>> Start Data block

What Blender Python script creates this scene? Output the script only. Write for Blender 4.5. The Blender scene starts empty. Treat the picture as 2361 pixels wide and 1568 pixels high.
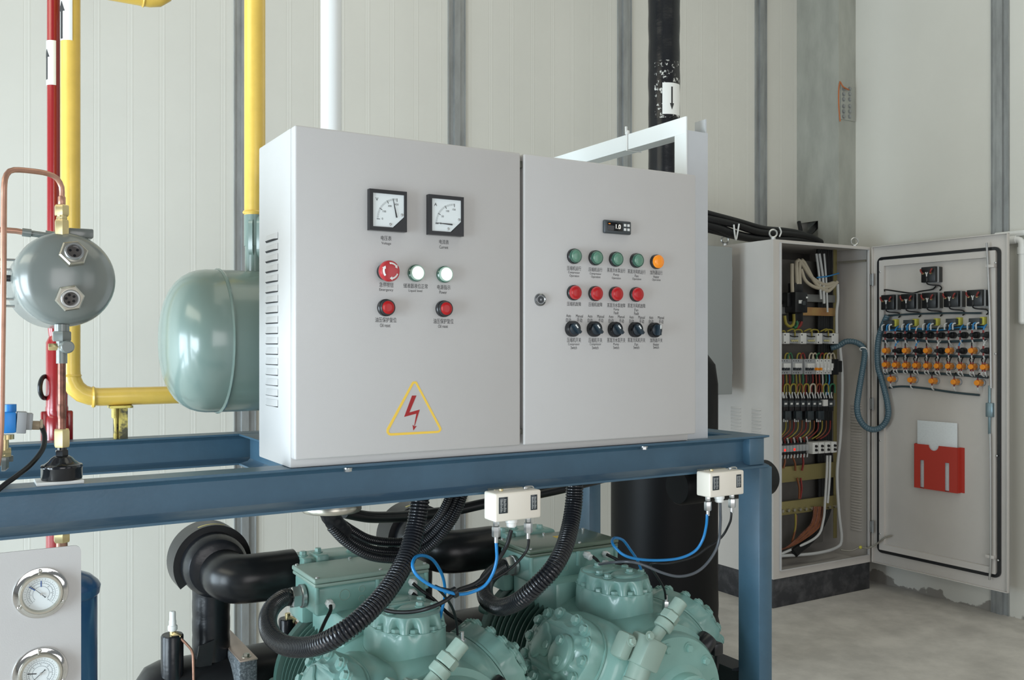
import bpy, bmesh, math, random
from mathutils import Vector, Matrix
V = Vector
PI = math.pi
scene = bpy.context.scene
col = scene.collection
random.seed(7)

# ------------------------------------------------------------------ camera
FOC, CX, HV = 2130.0, 1180.5, 795.0          # focal length (px of the 2361 px frame), centre column, horizon row
TH = math.atan(0.603)                        # yaw of the view to the right of +Y
SN, CS = math.sin(TH), math.cos(TH)
EYE = 1.357
cam_d = bpy.data.cameras.new('camera')
cam_d.sensor_fit = 'HORIZONTAL'
cam_d.sensor_width = 36.0
cam_d.lens = FOC / 2361.0 * 36.0
cam_d.shift_y = (HV - 784.0) / 2361.0
cam_d.clip_start = 0.05
cam = bpy.data.objects.new('camera', cam_d)
cam.location = (0, 0, EYE)
cam.rotation_euler = (PI / 2, 0, -TH)
col.objects.link(cam)
scene.camera = cam

# ------------------------------------------------------------------ light
scene.view_settings.view_transform = 'Standard'
scene.view_settings.look = 'None'
scene.view_settings.gamma = 1.0
scene.view_settings.use_curve_mapping = False
scene.view_settings.exposure = 0.0
world = bpy.data.worlds.new('world')
scene.world = world
world.use_nodes = True
bgn = world.node_tree.nodes['Background']
bgn.inputs[0].default_value = (0.80, 0.85, 0.88, 1)
bgn.inputs[1].default_value = 0.26


def area(name, loc, target, sx, sy, energy, color):
    d = bpy.data.lights.new(name, 'AREA')
    d.shape = 'RECTANGLE'
    d.size, d.size_y = sx, sy
    d.energy = energy
    d.color = color
    o = bpy.data.objects.new(name, d)
    o.location = loc
    o.rotation_euler = (V(target) - V(loc)).to_track_quat('-Z', 'Y').to_euler()
    col.objects.link(o)
    return o


area('side_window_light', (-2.6, 0.9, 0.95), (2.0, 2.4, 0.85), 1.5, 1.7, 138, (0.78, 0.91, 1.0))
area('side_window_light', (-2.6, 2.9, 0.85), (2.0, 2.9, 0.75), 1.5, 1.6, 100, (0.74, 0.89, 1.0))
area('high_fill_light', (-2.6, 1.6, 3.3), (2.5, 3.0, 2.2), 3.0, 0.9, 34, (1.0, 0.96, 0.78))  # added warm fill for the upper walls; no window stands there
area('rear_window_and_fill', (0.2, -3.0, 1.6), (3.2, 3.0, 0.7), 2.4, 2.0, 54, (1.0, 0.98, 0.98))
area('rear_window_and_fill', (3.1, -2.6, 1.5), (3.2, 3.0, 0.5), 2.0, 2.0, 18, (0.98, 0.98, 1.0))  # added fill that brightens the right side and floor, not a known window
area('overhead_fill_light', (2.2, 1.2, 4.4), (2.4, 2.0, 0.0), 3.5, 2.5, 34, (1.0, 0.98, 0.82))  # added yellowish fill from overhead, not a lamp in the roof


# ------------------------------------------------------------------ pixel ray to a real plane
def w(u, v, y=None, x=None, z=None):
    a = (u - CX) / FOC
    b = (HV - v) / FOC
    dx, dy = a * CS + SN, CS - a * SN
    t = y / dy if y is not None else (x / dx if x is not None else (z - EYE) / b)
    return V((t * dx, t * dy, EYE + t * b))


def lin(h):
    if isinstance(h, str):
        c = [int(h[i:i + 2], 16) / 255 for i in (0, 2, 4)]
        return tuple(x / 12.92 if x <= 0.04045 else ((x + 0.055) / 1.055) ** 2.4 for x in c)
    return h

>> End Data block

(Stated goal)
Write down every line from the opening of the listing to the line with "bgn.inputs[1].default_value = 0.26", both included, and nothing else; the pictures are omitted.

(The result)
What Blender Python script creates this scene? Output the script only. Write for Blender 4.5. The Blender scene starts empty. Treat the picture as 2361 pixels wide and 1568 pixels high.
import bpy, bmesh, math, random
from mathutils import Vector, Matrix
V = Vector
PI = math.pi
scene = bpy.context.scene
col = scene.collection
random.seed(7)

# ------------------------------------------------------------------ camera
FOC, CX, HV = 2130.0, 1180.5, 795.0          # focal length (px of the 2361 px frame), centre column, horizon row
TH = math.atan(0.603)                        # yaw of the view to the right of +Y
SN, CS = math.sin(TH), math.cos(TH)
EYE = 1.357
cam_d = bpy.data.cameras.new('camera')
cam_d.sensor_fit = 'HORIZONTAL'
cam_d.sensor_width = 36.0
cam_d.lens = FOC / 2361.0 * 36.0
cam_d.shift_y = (HV - 784.0) / 2361.0
cam_d.clip_start = 0.05
cam = bpy.data.objects.new('camera', cam_d)
cam.location = (0, 0, EYE)
cam.rotation_euler = (PI / 2, 0, -TH)
col.objects.link(cam)
scene.camera = cam

# ------------------------------------------------------------------ light
scene.view_settings.view_transform = 'Standard'
scene.view_settings.look = 'None'
scene.view_settings.gamma = 1.0
scene.view_settings.use_curve_mapping = False
scene.view_settings.exposure = 0.0
world = bpy.data.worlds.new('world')
scene.world = world
world.use_nodes = True
bgn = world.node_tree.nodes['Background']
bgn.inputs[0].default_value = (0.80, 0.85, 0.88, 1)
bgn.inputs[1].default_value = 0.26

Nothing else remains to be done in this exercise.